No, I'm not "on" anything.
Ok, maybe some occasional Valium for my post-surgical pain.

Next Thursday, it looks like, after 4 1/2 months, they'll be taking the metal halo off of my ankle - only to put me in a cast for a few week. Still, that'll seem like Heaven after having a 10 lb. erector-set halo on my right foot.
And then, a few months in a "boot," then a brace, and then, hopefully, I can walk like a human being for the first time in well over 20 years!

PS: Keep your fingers crossed, please.

Martin Alexander said...

Not all nominees, this isn't to say your point isn't valid but Sanders certainly wouldn't be appointing unqualified loons to positions like GW did.

Feud Turgidson said...

M.A., I feel, if former President G.W. Bush were in this thread, tho a man of few words, I'd expect him to come close to exhausting his working vocabulary to reply to your shot at his NOMINEES (not 'appointees'; there's plenty of corners to sweep the blame crud into for them), to the effect that, Without no exceptions they was all fully qualified loons.

That even applied to some of Dubya's nominees Cheney himself wasn't exactly kicking over his feed tube to get on board for.

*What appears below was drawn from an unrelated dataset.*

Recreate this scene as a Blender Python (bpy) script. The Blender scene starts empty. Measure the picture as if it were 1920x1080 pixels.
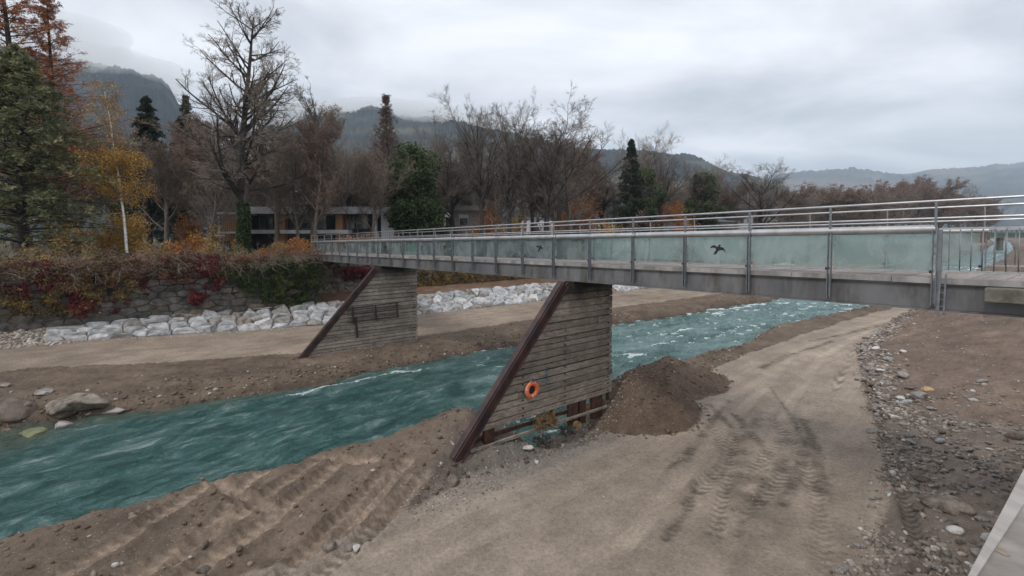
import bpy, math, random
import numpy as np
from mathutils import Vector, Matrix

R_ = math.radians
rnd = random.Random(7)
rng = np.random.default_rng(11)
scene = bpy.context.scene
col = scene.collection

# ---------------------------------------------------------------- camera
EYE = 8.6
F, PITCH, PY = 900.0, R_(2.0), 471.4
cd = bpy.data.cameras.new('camera')
cam = bpy.data.objects.new('camera', cd); col.objects.link(cam)
cam.location = (0, 0, EYE); cam.rotation_euler = (R_(90) - PITCH, 0, 0)
cd.sensor_width = 36; cd.lens = 36 * F / 1920; cd.shift_y = -68.6 / 1920
cd.clip_start = .05; cd.clip_end = 30000
scene.camera = cam

# ---------------------------------------------------------------- sky, sun, exposure
SUN_EL, SUN_AZ = 48, -60          # soft overcast sun, left and behind the camera
w = bpy.data.worlds.new('World'); scene.world = w; w.use_nodes = True
nt = w.node_tree; nt.nodes.clear()
def N(t, **k):
    n = nt.nodes.new(t)
    for a, b in k.items(): setattr(n, a, b)
    return n
out = N('ShaderNodeOutputWorld'); bg = N('ShaderNodeBackground'); bg.inputs[1].default_value = .1
sky = N('ShaderNodeTexSky', sky_type='NISHITA', sun_disc=False)
sky.sun_elevation = R_(SUN_EL); sky.sun_rotation = R_(180 + 40)
tc = N('ShaderNodeTexCoord'); sep = N('ShaderNodeSeparateXYZ'); nt.links.new(tc.outputs['Generated'], sep.inputs[0])
zz = N('ShaderNodeMath', operation='MAXIMUM'); nt.links.new(sep.outputs[2], zz.inputs[0]); zz.inputs[1].default_value = 0
za = N('ShaderNodeMath', operation='ADD'); nt.links.new(zz.outputs[0], za.inputs[0]); za.inputs[1].default_value = .16
dv = []
for i in (0, 1):
    d = N('ShaderNodeMath', operation='DIVIDE'); nt.links.new(sep.outputs[i], d.inputs[0]); nt.links.new(za.outputs[0], d.inputs[1]); dv.append(d)
cmb = N('ShaderNodeCombineXYZ'); nt.links.new(dv[0].outputs[0], cmb.inputs[0]); nt.links.new(dv[1].outputs[0], cmb.inputs[1])
mp = N('ShaderNodeMapping'); mp.inputs['Scale'].default_value = (.75, 1.0, 1); mp.inputs['Rotation'].default_value = (0, 0, R_(-28)); mp.inputs['Location'].default_value = (1.7, .4, 0)
nt.links.new(cmb.outputs[0], mp.inputs[0])
n1 = N('ShaderNodeTexNoise'); n1.inputs['Scale'].default_value = 1.2; n1.inputs['Detail'].default_value = 8; n1.inputs['Roughness'].default_value = .52; n1.inputs['Distortion'].default_value = .35
nt.links.new(mp.outputs[0], n1.inputs[0])
rp = N('ShaderNodeValToRGB'); nt.links.new(n1.outputs[0], rp.inputs[0])
e = rp.color_ramp.elements
e[0].position = .30; e[0].color = (.56, .59, .65, 1)
e[1].position = .68; e[1].color = (1.22, 1.23, 1.27, 1)
x = rp.color_ramp.elements.new(.48); x.color = (.88, .90, .945, 1)
sc10 = N('ShaderNodeVectorMath', operation='SCALE'); sc10.inputs['Scale'].default_value = 9.4
nt.links.new(rp.outputs[0], sc10.inputs[0])
mx = N('ShaderNodeMix', data_type='RGBA'); mx.inputs[0].default_value = .94
nt.links.new(sky.outputs[0], mx.inputs[6]); nt.links.new(sc10.outputs[0], mx.inputs[7])
nt.links.new(mx.outputs[2], bg.inputs[0]); nt.links.new(bg.outputs[0], out.inputs[0])

sl = bpy.data.lights.new('sun', 'SUN'); sl.energy = 1.35; sl.angle = R_(13); sl.color = (1, .965, .92)
so = bpy.data.objects.new('sun', sl); col.objects.link(so)
so.rotation_euler = (R_(90 - SUN_EL), 0, R_(-40))
scene.view_settings.view_transform = 'Standard'; scene.view_settings.look = 'None'
scene.view_settings.exposure = .24; scene.view_settings.gamma = 1; scene.view_settings.use_curve_mapping = False
scene.render.engine = 'CYCLES'
scene.cycles.use_denoising = True
scene.cycles.max_bounces = 6; scene.cycles.transparent_max_bounces = 16
scene.cycles.volume_bounces = 2

# ---------------------------------------------------------------- coordinates
# river frame: B runs along the footbridge to the far bank, R runs upstream
TH = math.atan((960 - 245.7) / 900)
DX, DY = -math.sin(TH), math.cos(TH)
RX, RY = math.cos(TH), math.sin(TH)
def W(B, R, z=0.0): return Vector((B * DX + R * RX, B * DY + R * RY, z))
def ray(px, py):
    X = (px - 960) / F; u = -(py - PY) / F
    return Vector((X, math.cos(PITCH) + u * math.sin(PITCH), -math.sin(PITCH) + u * math.cos(PITCH)))
def on_z(px, py, z):                 # where a sight line meets the level z
    r = ray(px, py); t = (z - EYE) / r.z
    return Vector((r.x * t, r.y * t, z))
def on_B(px, py, B):                 # ... the upright plane B = const; gives (R, z)
    r = ray(px, py); t = B / (r.x * DX + r.y * DY)
    return (r.x * t) * RX + (r.y * t) * RY, EYE + r.z * t
def on_Y(px, py, Y):
    r = ray(px, py); t = Y / r.y
    return Vector((r.x * t, Y, EYE + r.z * t))
def BR(v): return v.x * DX + v.y * DY, v.x * RX + v.y * RY

# ---------------------------------------------------------------- noise
def vnoise(x, y, seed=0):
    xi = np.floor(x).astype(np.int64); yi = np.floor(y).astype(np.int64)
    xf = x - xi; yf = y - yi
    def h(a, b):
        n = (a * 374761393 + b * 668265263 + seed * 974634777) & 0x7fffffff
        n = ((n ^ (n >> 13)) * 1274126177) & 0x7fffffff
        return ((n ^ (n >> 16)) & 0xffff) / 65535.0
    u = xf * xf * (3 - 2 * xf); v = yf * yf * (3 - 2 * yf)
    return (h(xi, yi) * (1 - u) + h(xi + 1, yi) * u) * (1 - v) + (h(xi, yi + 1) * (1 - u) + h(xi + 1, yi + 1) * u) * v
def fbm(x, y, o=4, seed=0, rough=.5):
    s = 0; a = 1; t = 0
    for i in range(o):
        s = s + a * (vnoise(x * 2 ** i + 13.7 * i, y * 2 ** i - 7.3 * i, seed + i) - .5); t += a; a *= rough
    return s / t * 2

# ---------------------------------------------------------------- objects
def tag(o, label=None, cat=None, group=None, kind=None):
    if label: o['label'] = label
    if cat: o['category'] = cat
    if group: o['group'] = group
    if kind: o['kind'] = kind
    return o
def link(name, me, parent=None, loc=None):
    o = bpy.data.objects.new(name, me); col.objects.link(o)
    if parent: o.parent = parent
    if loc is not None: o.location = loc
    return o
def empty(name, loc=(0, 0, 0), rz=0):
    o = bpy.data.objects.new(name, None); col.objects.link(o); o.location = loc; o.rotation_euler = (0, 0, rz); o.empty_display_size = .2
    return o
def npmesh(name, v, f, mat=None, smooth=False, attr=None, aname='tint', colattr=None):
    v = np.asarray(v, dtype=np.float32).reshape(-1, 3); f = np.asarray(f, dtype=np.int32)
    me = bpy.data.meshes.new(name); k = f.shape[1]
    me.vertices.add(len(v)); me.vertices.foreach_set('co', v.ravel())
    me.loops.add(f.size); me.loops.foreach_set('vertex_index', f.ravel())
    me.polygons.add(len(f)); me.polygons.foreach_set('loop_start', np.arange(0, f.size, k, dtype=np.int32))
    me.polygons.foreach_set('loop_total', np.full(len(f), k, dtype=np.int32))
    if smooth: me.polygons.foreach_set('use_smooth', np.ones(len(f), dtype=bool))
    if attr is not None:
        a = me.attributes.new(aname, 'FLOAT', 'POINT'); a.data.foreach_set('value', np.asarray(attr, dtype=np.float32))
    if colattr is not None:
        a = me.attributes.new('col', 'FLOAT_COLOR', 'POINT')
        c = np.ones((len(v), 4), dtype=np.float32); c[:, :3] = colattr; a.data.foreach_set('color', c.ravel())
    me.update(); me.validate()
    if mat: me.materials.append(mat)
    return me
class MB:                                  # small mesh builder for boxes, bars, tubes, prisms
    def __init__(s): s.v = []; s.f = []
    def add(s, v, f):
        o = len(s.v); s.v += [tuple(p) for p in v]; s.f += [tuple(i + o for i in q) for q in f]
    def frame(s, o, a, b, c):              # box with corner o and edge vectors a, b, c
        o, a, b, c = map(Vector, (o, a, b, c))
        p = [o, o + a, o + a + b, o + b, o + c, o + a + c, o + a + b + c, o + b + c]
        s.add(p, [(3, 2, 1, 0), (4, 5, 6, 7), (0, 1, 5, 4), (1, 2, 6, 5), (2, 3, 7, 6), (3, 0, 4, 7)])
    def bar(s, p, q, wd, ht, up=(0, 0, 1)):
        p, q = Vector(p), Vector(q); d = (q - p).normalized(); up = Vector(up)
        side = d.cross(up).normalized(); up = side.cross(d).normalized()
        s.frame(p - side * wd / 2 - up * ht / 2, q - p, side * wd, up * ht)
    def tube(s, pts, r, n=8, caps=True):
        pts = [Vector(p) for p in pts]; rs = r if isinstance(r, (list, tuple)) else [r] * len(pts)
        rings = []
        for i, p in enumerate(pts):
            d = (pts[min(i + 1, len(pts) - 1)] - pts[max(i - 1, 0)]).normalized()
            a = d.cross(Vector((0, 0, 1)) if abs(d.z) < .9 else Vector((1, 0, 0))).normalized(); b = d.cross(a)
            rings.append([p + (a * math.cos(t) + b * math.sin(t)) * rs[i] for t in [2 * math.pi * j / n for j in range(n)]])
        v = [q for g in rings for q in g]; f = []
        for i in range(len(pts) - 1):
            for j in range(n): f.append((i * n + j, i * n + (j + 1) % n, (i + 1) * n + (j + 1) % n, (i + 1) * n + j))
        if caps: f += [tuple(range(n - 1, -1, -1)), tuple((len(pts) - 1) * n + j for j in range(n))]
        s.add(v, f)
    def prism(s, poly, ext):               # polygon of 3D points pushed along ext
        poly = [Vector(p) for p in poly]; e = Vector(ext); n = len(poly)
        s.add(poly + [p + e for p in poly], [tuple(range(n - 1, -1, -1)), tuple(range(n, 2 * n))] + [(i, (i + 1) % n, n + (i + 1) % n, n + i) for i in range(n)])
    def build(s, name, mat, parent=None, smooth=False, bevel=0, loc=None):
        me = bpy.data.meshes.new(name); me.from_pydata(s.v, [], s.f)
        if smooth:
            for p in me.polygons: p.use_smooth = True
        me.materials.append(mat)
        import bmesh
        bm = bmesh.new(); bm.from_mesh(me); bmesh.ops.recalc_face_normals(bm, faces=bm.faces); bm.to_mesh(me); bm.free()
        o = link(name, me, parent, loc)
        if bevel:
            m = o.modifiers.new('b', 'BEVEL'); m.width = bevel; m.segments = 2; m.limit_method = 'ANGLE'
        if smooth: m = o.modifiers.new('e', 'EDGE_SPLIT'); m.split_angle = R_(40)
        return o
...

(Cheney didn't want Roberts, he wanted the hardbut Luttig -still serving on the DC Circuit CA:exciting!- every bit as certifiable a whack job as Alito. But testing with focus groups suggested Luttig unduly frighted young children and purple state senators, and that nursing mothers who heard his voice tended to lose their capacity to make breast milk - an ideal Cheney man.).

Yastreblyansky said...

Victor, that's great news.

Steve M. said...

Good luck, Victor!

Procopius said...

Given the evidently personal animosity Republicans feel toward the Clintons, Bernie *might* have more success getting his appointees confirmed than Hillary could. The counterfactual is unknowable. Since apparently everybody has given up hope that we could regain either the House or Senate, the next four years are likely to either see complete gridlock or a return to horse-trading. I don't see any reason why it's certain that Sanders would be less successful than Clinton. And Hillary's foreign policy preferences are terrible. She's solidly in the neocon strategic camp.